A lion, giraffe & bears … and thousands of flowers in bloom
Imaginations run wild at Green Animals Topiary Garden for all members of the family. Green Animals invites you to bring a picnic basket and enjoy the menagerie at this lush country estate. You can find a camel, unicorn, lion, bears, and more among the carefully and creatively “carved” greenery.
Green Animals is the oldest topiary garden in the nation, boasting more than 35 formal flowerbeds, geometric pathways, arbors, fruit trees, and vegetable and herb gardens.

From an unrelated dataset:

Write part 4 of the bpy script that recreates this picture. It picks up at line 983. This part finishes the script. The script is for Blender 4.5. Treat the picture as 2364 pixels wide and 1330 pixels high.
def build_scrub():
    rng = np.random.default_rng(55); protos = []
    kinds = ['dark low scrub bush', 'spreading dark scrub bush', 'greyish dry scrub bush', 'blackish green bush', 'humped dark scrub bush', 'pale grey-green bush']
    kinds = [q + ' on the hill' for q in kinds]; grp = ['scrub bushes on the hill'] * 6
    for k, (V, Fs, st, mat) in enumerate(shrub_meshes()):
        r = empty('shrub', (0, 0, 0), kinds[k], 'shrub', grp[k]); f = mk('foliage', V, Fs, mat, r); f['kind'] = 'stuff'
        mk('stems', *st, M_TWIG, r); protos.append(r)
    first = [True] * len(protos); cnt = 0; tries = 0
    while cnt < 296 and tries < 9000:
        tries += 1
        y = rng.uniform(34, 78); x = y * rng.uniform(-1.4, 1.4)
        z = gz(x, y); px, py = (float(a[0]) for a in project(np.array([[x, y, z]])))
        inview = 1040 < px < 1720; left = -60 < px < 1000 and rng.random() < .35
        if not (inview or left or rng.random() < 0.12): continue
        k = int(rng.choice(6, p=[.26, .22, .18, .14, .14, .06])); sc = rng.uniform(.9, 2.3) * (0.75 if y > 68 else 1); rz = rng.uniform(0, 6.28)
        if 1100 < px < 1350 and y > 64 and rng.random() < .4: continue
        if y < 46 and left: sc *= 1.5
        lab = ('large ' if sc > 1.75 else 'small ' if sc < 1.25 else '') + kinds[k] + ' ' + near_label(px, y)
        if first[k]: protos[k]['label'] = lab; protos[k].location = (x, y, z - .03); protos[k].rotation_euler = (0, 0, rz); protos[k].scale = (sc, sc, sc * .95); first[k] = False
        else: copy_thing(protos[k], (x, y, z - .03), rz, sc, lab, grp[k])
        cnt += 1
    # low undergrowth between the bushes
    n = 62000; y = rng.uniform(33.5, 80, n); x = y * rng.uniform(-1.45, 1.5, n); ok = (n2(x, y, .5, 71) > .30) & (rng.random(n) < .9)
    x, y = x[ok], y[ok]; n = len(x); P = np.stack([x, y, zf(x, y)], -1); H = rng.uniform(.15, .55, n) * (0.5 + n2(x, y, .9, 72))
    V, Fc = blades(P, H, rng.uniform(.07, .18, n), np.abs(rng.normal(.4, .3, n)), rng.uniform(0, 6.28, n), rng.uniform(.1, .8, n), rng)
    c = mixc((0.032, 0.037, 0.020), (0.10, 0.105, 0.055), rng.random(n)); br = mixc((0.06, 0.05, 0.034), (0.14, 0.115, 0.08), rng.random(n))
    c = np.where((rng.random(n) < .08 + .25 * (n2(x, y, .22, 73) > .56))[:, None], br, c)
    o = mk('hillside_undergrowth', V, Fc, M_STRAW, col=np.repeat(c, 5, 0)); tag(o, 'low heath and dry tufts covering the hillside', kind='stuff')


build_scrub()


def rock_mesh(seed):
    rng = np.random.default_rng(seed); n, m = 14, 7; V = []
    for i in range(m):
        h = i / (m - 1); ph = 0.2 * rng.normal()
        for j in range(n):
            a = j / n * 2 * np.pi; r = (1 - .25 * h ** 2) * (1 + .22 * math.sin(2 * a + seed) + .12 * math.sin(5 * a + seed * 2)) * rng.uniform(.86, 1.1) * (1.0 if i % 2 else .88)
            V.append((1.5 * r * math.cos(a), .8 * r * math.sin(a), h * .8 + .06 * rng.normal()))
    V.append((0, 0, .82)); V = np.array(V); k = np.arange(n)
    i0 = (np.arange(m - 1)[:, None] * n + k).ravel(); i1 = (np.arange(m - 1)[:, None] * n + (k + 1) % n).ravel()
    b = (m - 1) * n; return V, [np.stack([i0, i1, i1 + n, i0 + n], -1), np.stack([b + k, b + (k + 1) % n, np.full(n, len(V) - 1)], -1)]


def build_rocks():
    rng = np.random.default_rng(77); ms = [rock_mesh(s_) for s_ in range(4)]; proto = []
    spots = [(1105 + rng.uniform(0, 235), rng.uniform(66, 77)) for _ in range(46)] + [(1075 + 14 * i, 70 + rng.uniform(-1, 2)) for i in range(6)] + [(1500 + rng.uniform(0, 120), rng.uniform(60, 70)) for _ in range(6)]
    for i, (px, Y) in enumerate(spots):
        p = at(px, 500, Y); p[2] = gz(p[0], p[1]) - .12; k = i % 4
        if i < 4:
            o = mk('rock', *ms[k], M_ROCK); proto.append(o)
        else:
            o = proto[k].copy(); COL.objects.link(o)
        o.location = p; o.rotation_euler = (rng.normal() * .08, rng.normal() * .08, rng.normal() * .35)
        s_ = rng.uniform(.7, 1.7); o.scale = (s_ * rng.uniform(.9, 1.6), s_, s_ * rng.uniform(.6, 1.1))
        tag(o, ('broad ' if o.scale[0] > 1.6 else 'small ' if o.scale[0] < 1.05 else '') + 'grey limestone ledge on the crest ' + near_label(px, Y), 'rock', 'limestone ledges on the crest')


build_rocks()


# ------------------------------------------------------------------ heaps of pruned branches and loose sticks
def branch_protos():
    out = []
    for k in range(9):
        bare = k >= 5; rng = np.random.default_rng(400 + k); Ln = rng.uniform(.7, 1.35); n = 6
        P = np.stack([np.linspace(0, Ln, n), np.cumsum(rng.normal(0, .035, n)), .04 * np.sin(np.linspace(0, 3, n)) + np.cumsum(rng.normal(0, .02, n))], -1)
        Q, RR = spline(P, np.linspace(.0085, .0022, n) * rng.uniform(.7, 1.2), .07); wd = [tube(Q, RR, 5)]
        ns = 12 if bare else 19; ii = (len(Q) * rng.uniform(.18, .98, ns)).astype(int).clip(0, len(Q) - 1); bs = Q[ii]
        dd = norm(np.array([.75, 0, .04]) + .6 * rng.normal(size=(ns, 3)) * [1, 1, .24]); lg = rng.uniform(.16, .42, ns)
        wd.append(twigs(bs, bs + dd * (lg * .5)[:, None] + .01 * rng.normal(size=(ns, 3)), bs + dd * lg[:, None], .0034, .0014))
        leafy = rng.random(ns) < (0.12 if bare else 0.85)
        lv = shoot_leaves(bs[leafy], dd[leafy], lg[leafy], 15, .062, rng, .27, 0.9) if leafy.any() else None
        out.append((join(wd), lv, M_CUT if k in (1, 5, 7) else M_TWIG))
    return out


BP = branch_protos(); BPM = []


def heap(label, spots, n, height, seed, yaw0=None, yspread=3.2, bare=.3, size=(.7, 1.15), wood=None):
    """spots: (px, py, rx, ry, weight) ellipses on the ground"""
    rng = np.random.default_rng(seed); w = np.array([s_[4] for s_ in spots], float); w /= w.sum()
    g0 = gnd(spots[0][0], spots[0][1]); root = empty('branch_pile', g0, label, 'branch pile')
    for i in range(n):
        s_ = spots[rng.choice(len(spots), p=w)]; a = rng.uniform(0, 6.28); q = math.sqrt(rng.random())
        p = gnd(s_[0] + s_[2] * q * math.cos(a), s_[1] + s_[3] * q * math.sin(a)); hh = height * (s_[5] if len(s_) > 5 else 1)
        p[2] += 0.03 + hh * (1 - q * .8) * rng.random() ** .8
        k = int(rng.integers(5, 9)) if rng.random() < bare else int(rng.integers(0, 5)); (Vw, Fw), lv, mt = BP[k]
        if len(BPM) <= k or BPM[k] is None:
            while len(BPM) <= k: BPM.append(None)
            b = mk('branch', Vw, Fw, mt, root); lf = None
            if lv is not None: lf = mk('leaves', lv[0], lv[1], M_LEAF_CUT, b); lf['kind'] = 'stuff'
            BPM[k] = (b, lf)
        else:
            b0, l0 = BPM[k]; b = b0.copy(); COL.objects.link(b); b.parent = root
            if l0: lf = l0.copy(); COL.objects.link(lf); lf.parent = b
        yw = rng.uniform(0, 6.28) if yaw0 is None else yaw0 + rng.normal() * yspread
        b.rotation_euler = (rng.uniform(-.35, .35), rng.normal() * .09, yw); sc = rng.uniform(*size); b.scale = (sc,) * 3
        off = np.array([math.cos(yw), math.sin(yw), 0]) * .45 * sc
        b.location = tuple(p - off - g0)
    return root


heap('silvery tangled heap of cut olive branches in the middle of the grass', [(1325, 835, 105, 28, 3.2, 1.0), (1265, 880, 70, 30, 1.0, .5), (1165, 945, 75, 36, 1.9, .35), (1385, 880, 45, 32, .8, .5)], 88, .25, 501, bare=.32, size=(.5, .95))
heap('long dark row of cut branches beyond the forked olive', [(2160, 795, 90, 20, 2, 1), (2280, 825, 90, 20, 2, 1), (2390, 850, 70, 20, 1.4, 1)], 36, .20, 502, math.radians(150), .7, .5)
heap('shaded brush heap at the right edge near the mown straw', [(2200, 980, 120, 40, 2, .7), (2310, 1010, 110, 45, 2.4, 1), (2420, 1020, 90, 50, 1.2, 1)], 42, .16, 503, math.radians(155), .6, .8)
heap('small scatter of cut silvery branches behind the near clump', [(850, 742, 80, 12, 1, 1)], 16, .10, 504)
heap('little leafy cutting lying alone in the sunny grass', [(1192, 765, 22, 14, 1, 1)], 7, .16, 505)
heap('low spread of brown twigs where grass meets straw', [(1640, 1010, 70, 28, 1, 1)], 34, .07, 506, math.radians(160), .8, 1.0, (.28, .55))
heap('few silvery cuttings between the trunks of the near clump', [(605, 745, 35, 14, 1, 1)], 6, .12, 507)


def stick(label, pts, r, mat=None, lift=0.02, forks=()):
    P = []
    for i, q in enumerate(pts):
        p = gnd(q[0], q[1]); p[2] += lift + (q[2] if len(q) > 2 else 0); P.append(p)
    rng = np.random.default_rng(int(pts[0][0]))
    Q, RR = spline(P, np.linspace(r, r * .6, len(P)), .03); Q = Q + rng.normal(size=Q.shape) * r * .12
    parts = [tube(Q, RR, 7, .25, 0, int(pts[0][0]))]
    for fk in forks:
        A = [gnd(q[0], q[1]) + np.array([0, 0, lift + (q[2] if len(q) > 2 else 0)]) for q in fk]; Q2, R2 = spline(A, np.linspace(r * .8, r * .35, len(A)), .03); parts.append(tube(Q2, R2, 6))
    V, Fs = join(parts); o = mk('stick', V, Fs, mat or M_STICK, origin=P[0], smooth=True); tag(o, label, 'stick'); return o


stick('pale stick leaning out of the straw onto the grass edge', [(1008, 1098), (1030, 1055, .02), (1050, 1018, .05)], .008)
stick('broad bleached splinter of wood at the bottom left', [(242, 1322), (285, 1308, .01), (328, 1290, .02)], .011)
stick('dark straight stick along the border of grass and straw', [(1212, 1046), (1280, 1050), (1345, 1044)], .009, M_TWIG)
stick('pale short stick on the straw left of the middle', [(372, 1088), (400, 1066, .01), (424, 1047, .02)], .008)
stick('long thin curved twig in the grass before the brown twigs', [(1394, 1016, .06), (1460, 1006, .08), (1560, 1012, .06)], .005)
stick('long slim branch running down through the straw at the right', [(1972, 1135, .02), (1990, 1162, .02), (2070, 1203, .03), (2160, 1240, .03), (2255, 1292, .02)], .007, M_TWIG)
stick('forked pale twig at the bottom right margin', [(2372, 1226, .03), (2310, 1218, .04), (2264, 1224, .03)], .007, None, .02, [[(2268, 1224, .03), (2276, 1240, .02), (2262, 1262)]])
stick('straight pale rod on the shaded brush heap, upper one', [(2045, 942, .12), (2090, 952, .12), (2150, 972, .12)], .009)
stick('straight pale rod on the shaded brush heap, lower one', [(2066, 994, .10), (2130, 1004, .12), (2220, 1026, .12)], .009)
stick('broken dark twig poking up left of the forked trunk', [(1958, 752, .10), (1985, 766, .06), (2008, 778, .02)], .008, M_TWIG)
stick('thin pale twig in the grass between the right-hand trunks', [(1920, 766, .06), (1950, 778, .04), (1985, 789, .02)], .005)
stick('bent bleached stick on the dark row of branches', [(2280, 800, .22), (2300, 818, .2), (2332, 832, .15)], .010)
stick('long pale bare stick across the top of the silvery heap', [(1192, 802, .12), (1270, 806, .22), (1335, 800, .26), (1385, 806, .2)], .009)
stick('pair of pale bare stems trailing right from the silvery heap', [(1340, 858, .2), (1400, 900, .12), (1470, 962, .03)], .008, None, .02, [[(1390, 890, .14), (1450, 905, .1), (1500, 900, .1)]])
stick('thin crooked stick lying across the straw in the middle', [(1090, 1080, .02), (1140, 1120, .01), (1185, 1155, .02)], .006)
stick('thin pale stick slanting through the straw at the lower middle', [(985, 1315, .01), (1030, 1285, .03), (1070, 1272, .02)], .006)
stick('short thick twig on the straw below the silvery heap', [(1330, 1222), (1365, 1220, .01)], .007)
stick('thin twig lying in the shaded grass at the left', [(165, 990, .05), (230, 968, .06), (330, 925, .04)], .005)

Thirty-seven thousand tulips contribute a rainbow of colors during the early spring. Late-spring perennials like columbine, lupine and coral bells give way to summer annuals, hydrangeas, daylilies and countless more unique specimens. In the fall, highlights include late-blooming mums, asters, daisies, dahlias and more.
History of Green Animals
This small country estate was purchased in 1872 by Thomas E. Brayton (1844-1939), Treasurer of the Union Cotton Manufacturing Company in Fall River, Massachusetts. It consisted of seven acres of land, with a white clapboard summer residence, farm outbuildings, a pasture and a vegetable garden. Gardener Joseph Carreiro, superintendent of the property from 1905 to 1945, and his son-in-law, George Mendonca, superintendent until 1985, were responsible for creating the topiaries.
Carreiro was recruited to design and maintain ornamental and edible gardens as part of a self-sufficient estate. Besides planting fruit trees, perennial beds and vegetable gardens, he experimented with trimming some fast-growing shrubs into unique forms. The first topiaries were started in the estate’s greenhouse in 1912 and later moved.
Mr. Brayton’s daughter, Alice, gave the estate its name because of the profusion of “green animals.” She made it her permanent residence in 1939. Miss Brayton was an avid gardener and loved to entertain. She hosted a party for Jacqueline Bouvier (Kennedy) in her debut season and for years entertained young Caroline and John Kennedy Jr. at parties to celebrate the harvest. She also welcomed the Eisenhower family when they were in Newport, and regularly allowed the public to enjoy the grounds. Upon her death in 1972, at the age of 94, Miss Brayton left Green Animals to The Preservation Society of Newport County. Today, Green Animals remains as a rare example of a self-sufficient estate combining formal topiaries, vegetable and herb gardens, orchards and a Victorian house overlooking Narragansett Bay.